Here’s What You Need To Do To Get A Personal Loan
A personal loan can be economically feasible when you take into account other sources of financing. A personal loan can be used for any purpose as opposed to an auto loan or a home loan, which may be used for a specific purchase. Personal finance can either be secured loans, wherein, the borrower must offer an asset in the form of collateral for the loan or unsecured loans. Generally, most personal loans are unsecured.
A personal loan is a practical option if you:
- Have a good credit score
- Want the loan customized for your requirements
- Want to consolidate other debts
The following is some of the information you might need while applying for a personal loan.
- Identification proof
- Address proof
- Income information
- Other personal details (date of birth, social security number, address)
- Information related to the loan like amount, Annual percentage rate (APR)
- Employment history
- Qualifications
Lenders typically look for the following signs to determine if you are eligible for a personal loan.
Credit score
A high credit score allows you to receive a relatively lower interest rate on your loan. A score of 680 or more is considered good across the board. Lenders will also look into individual factors that contribute to your credit score such as credit history, recent defaults, bankruptcy, and open trades you have.

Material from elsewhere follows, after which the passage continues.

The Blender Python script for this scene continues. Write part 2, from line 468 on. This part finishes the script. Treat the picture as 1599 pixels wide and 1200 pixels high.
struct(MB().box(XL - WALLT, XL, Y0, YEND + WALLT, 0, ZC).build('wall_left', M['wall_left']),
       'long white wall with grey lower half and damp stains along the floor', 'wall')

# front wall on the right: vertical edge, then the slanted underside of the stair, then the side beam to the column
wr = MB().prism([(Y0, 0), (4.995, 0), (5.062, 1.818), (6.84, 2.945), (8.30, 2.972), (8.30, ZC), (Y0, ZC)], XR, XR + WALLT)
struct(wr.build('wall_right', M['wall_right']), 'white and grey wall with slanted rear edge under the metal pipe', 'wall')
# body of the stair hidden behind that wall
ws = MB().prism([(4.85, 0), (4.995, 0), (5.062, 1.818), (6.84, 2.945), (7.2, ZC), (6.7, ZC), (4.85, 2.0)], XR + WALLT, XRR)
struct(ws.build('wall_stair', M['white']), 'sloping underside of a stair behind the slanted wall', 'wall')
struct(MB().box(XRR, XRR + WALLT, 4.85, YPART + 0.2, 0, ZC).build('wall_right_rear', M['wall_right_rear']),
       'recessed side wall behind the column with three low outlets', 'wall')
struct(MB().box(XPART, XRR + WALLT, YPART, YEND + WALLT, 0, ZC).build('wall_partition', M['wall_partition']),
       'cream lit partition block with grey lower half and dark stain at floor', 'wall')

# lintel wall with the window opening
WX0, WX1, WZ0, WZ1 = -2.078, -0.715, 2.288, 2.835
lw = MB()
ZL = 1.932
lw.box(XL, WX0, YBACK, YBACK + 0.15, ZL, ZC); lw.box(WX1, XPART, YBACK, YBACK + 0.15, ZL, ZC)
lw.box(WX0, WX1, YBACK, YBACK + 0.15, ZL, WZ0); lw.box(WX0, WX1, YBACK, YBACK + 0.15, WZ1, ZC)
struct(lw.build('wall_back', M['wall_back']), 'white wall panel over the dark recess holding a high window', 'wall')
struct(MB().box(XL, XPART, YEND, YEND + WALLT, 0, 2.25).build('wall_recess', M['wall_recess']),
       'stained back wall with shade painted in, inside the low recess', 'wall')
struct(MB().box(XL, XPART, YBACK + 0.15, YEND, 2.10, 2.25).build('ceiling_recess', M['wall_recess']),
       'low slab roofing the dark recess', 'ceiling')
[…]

Debt-to-income (DTI) ratio
Lenders will also examine your debt-to-your income. They want to see a DTI of 36% to 40% i.e. debt at 36% of your monthly income. They will also examine how you plan to pay back the loan and your annual income.
Employment history and education
Some lenders go quite far to determine your creditworthiness and it may include factors like the college you have attended, your grade point average (GPA), and the career you have chosen. The idea behind this is to check if you have a stable career and if there is a recession, how stable your job will be.
Factors to consider before taking a personal loan
Let us examine the factors you should consider before making a decision.
Annual percentage rate (APR)
Personal loans generally come with fixed interest rates. Even an APR, which is a percentage point lower can save you a lot of money, so it is best to choose wisely.
Different sources of finance
Credit unions and other marketplace lenders may offer better rates on personal loans. However, it is always best to trust a reputed organization before signing on the dotted line and get a second opinion. You can also consider a balance transfer card with a promotional 0% interest rate.
Applying with a co-signer
It is best to avoid payday loans as they have huge penalties on default. If you are desperate and have a poor credit score, getting a co-signer can make a big difference to your APR. Furthermore, if you have a good relationship with your bank or credit union and have been banking there for a while, they may overlook some of the discrepancies in your application.
Before applying for a personal loan, ensure you do extensive research, compare existing plans with new players in the market, and read the fine print to avoid additional fees and expenses.